Memahami Pengertian Hukum Perikatan dan Syarat Terjadinya Perikatan (Perjanjian)

Dalam buku III KUH Perdata terdapat tulisan mengenai azas kebebasan berkontrak, yang artinya bahwa setiap orang bebas membuat atau mengadakan perjanjian apapun asalkan tidak bertentangan dengan undang - undang, kesusilaan, dan ketertiban umum.

Dalam hal ini, dapat dikatakan bahwa hukum perjanjian pasal - pasal dari hukum perjanjian yang terdapat di dalam buku III KUH Perdata hanya merupakan hukum pelengkap. Artinya pasal – pasal tersebut boleh dikesampingkan apabila dikehendaki oleh para pihak yang membuat suatu perjanjian.



Bahkan, para pembuat perjanjian ini pun boleh membuat ketentuan - ketentuan tersendiri. Ini karena pada buku III KUH Perdata menganut sistim terbuka, dimana hal ini disimpulkan dari pasal 1338 ayat (1) KUH Perdata.

Selain itu, dalam buku III KUH Perdata, juga dikenal adanya azas konsesualitas yang artinya adalah perjanjian itu dianggap telah mengikat sejak tercapainya kata sepakat di antara para pihak yang mengadakan perjanjian tersebut. Azas ini disimpulkan dari bunyi pasal 1320 KUH Perdata mengenai syarat sahnya suatu perjanjian.
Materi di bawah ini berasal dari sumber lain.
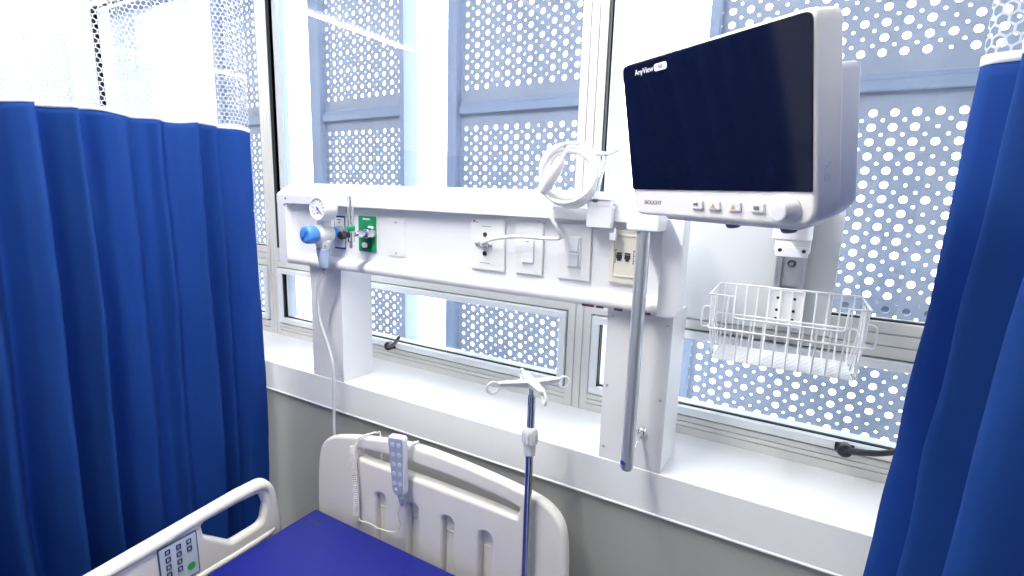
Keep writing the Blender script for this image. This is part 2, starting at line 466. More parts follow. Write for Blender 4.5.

Pengertian Perikatan dan Syarat Terjadinya Perikatan

Dalam ilmu hukum, pengertian perikatan adalah suatu hubungan hukum yang bersifat harta kekayaan antara dua orang atau lebih, dimana pihak yang satu (kreditur) berhak dan pihak lain berkewajiban (debitur) atas suatu prestasi tertentu.



Tidak setiap hubungan hukum dapat disebut sebagai perikatan. Adanya suatu perikatan harus memenuhi beberapa beberapa syarat. Syarat dari adanya suatu perikatan, yaitu sebagai berikut :

a. Adanya hubungan hukum
Hubungan hukum yang dimaksud yaitu hubungan yang diatur dan dijamin oleh hukum. Dengan adanya hubungan hukum, maka timbulan suatu hak yang melekat pada satu pihak dan kewajiban pada pihak lainnya.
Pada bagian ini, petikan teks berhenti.